Given task: Each of the entries should be retyped precisely as it appears.

Data extract:
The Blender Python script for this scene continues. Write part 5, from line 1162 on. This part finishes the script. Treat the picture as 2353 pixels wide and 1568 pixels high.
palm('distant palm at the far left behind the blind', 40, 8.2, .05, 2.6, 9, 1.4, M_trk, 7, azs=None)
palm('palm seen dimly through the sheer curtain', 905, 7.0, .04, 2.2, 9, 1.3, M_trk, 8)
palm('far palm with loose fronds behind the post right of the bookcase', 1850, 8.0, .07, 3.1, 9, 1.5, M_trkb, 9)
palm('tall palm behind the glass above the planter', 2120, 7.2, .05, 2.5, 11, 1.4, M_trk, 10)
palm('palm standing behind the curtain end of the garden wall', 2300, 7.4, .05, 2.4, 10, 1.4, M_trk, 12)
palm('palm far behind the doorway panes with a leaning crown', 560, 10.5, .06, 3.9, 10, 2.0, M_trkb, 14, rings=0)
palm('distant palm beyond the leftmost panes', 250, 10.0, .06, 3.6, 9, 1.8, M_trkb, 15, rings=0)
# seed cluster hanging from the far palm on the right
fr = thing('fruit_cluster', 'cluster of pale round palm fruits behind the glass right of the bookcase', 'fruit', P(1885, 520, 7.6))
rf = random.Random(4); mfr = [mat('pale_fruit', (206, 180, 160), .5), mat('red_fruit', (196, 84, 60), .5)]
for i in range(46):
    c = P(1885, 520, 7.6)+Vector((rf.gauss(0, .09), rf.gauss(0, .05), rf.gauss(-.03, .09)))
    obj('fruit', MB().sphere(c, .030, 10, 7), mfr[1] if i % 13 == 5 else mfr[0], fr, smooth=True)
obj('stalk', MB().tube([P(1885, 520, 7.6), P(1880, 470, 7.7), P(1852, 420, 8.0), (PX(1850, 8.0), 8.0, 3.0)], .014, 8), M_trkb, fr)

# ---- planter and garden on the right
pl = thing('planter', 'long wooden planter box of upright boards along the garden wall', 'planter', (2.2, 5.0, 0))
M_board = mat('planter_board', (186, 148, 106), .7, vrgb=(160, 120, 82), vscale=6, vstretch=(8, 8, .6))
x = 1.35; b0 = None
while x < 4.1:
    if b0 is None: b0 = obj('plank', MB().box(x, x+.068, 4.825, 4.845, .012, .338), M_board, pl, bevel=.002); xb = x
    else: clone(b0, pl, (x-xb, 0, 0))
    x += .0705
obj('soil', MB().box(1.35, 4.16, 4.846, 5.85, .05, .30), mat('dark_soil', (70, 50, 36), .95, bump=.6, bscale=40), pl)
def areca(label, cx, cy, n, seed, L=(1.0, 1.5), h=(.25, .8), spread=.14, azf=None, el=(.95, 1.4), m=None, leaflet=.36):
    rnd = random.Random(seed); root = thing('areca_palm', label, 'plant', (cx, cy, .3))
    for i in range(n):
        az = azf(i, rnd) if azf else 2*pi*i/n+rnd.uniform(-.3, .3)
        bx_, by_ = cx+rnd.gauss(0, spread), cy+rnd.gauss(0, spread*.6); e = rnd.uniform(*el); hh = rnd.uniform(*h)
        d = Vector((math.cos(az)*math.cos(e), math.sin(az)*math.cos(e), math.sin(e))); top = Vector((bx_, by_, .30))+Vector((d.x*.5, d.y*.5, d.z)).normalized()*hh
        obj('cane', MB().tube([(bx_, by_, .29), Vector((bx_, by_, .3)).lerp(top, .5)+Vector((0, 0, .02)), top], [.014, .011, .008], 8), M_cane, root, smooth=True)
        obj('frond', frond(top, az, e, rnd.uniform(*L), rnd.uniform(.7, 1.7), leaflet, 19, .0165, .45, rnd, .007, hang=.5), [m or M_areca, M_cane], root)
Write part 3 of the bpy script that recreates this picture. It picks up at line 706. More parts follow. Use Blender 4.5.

Answer to the task:
The Blender Python script for this scene continues. Write part 5, from line 1162 on. This part finishes the script. Treat the picture as 2353 pixels wide and 1568 pixels high.
palm('distant palm at the far left behind the blind', 40, 8.2, .05, 2.6, 9, 1.4, M_trk, 7, azs=None)
palm('palm seen dimly through the sheer curtain', 905, 7.0, .04, 2.2, 9, 1.3, M_trk, 8)
palm('far palm with loose fronds behind the post right of the bookcase', 1850, 8.0, .07, 3.1, 9, 1.5, M_trkb, 9)
palm('tall palm behind the glass above the planter', 2120, 7.2, .05, 2.5, 11, 1.4, M_trk, 10)
palm('palm standing behind the curtain end of the garden wall', 2300, 7.4, .05, 2.4, 10, 1.4, M_trk, 12)
palm('palm far behind the doorway panes with a leaning crown', 560, 10.5, .06, 3.9, 10, 2.0, M_trkb, 14, rings=0)
palm('distant palm beyond the leftmost panes', 250, 10.0, .06, 3.6, 9, 1.8, M_trkb, 15, rings=0)
# seed cluster hanging from the far palm on the right
fr = thing('fruit_cluster', 'cluster of pale round palm fruits behind the glass right of the bookcase', 'fruit', P(1885, 520, 7.6))
rf = random.Random(4); mfr = [mat('pale_fruit', (206, 180, 160), .5), mat('red_fruit', (196, 84, 60), .5)]
for i in range(46):
    c = P(1885, 520, 7.6)+Vector((rf.gauss(0, .09), rf.gauss(0, .05), rf.gauss(-.03, .09)))
    obj('fruit', MB().sphere(c, .030, 10, 7), mfr[1] if i % 13 == 5 else mfr[0], fr, smooth=True)
obj('stalk', MB().tube([P(1885, 520, 7.6), P(1880, 470, 7.7), P(1852, 420, 8.0), (PX(1850, 8.0), 8.0, 3.0)], .014, 8), M_trkb, fr)

# ---- planter and garden on the right
pl = thing('planter', 'long wooden planter box of upright boards along the garden wall', 'planter', (2.2, 5.0, 0))
M_board = mat('planter_board', (186, 148, 106), .7, vrgb=(160, 120, 82), vscale=6, vstretch=(8, 8, .6))
x = 1.35; b0 = None
while x < 4.1:
    if b0 is None: b0 = obj('plank', MB().box(x, x+.068, 4.825, 4.845, .012, .338), M_board, pl, bevel=.002); xb = x
    else: clone(b0, pl, (x-xb, 0, 0))
    x += .0705
obj('soil', MB().box(1.35, 4.16, 4.846, 5.85, .05, .30), mat('dark_soil', (70, 50, 36), .95, bump=.6, bscale=40), pl)
def areca(label, cx, cy, n, seed, L=(1.0, 1.5), h=(.25, .8), spread=.14, azf=None, el=(.95, 1.4), m=None, leaflet=.36):
    rnd = random.Random(seed); root = thing('areca_palm', label, 'plant', (cx, cy, .3))
    for i in range(n):
        az = azf(i, rnd) if azf else 2*pi*i/n+rnd.uniform(-.3, .3)
        bx_, by_ = cx+rnd.gauss(0, spread), cy+rnd.gauss(0, spread*.6); e = rnd.uniform(*el); hh = rnd.uniform(*h)
        d = Vector((math.cos(az)*math.cos(e), math.sin(az)*math.cos(e), math.sin(e))); top = Vector((bx_, by_, .30))+Vector((d.x*.5, d.y*.5, d.z)).normalized()*hh
        obj('cane', MB().tube([(bx_, by_, .29), Vector((bx_, by_, .3)).lerp(top, .5)+Vector((0, 0, .02)), top], [.014, .011, .008], 8), M_cane, root, smooth=True)
        obj('frond', frond(top, az, e, rnd.uniform(*L), rnd.uniform(.7, 1.7), leaflet, 19, .0165, .45, rnd, .007, hang=.5), [m or M_areca, M_cane], root)
Write part 3 of the bpy script that recreates this picture. It picks up at line 706. More parts follow. Use Blender 4.5.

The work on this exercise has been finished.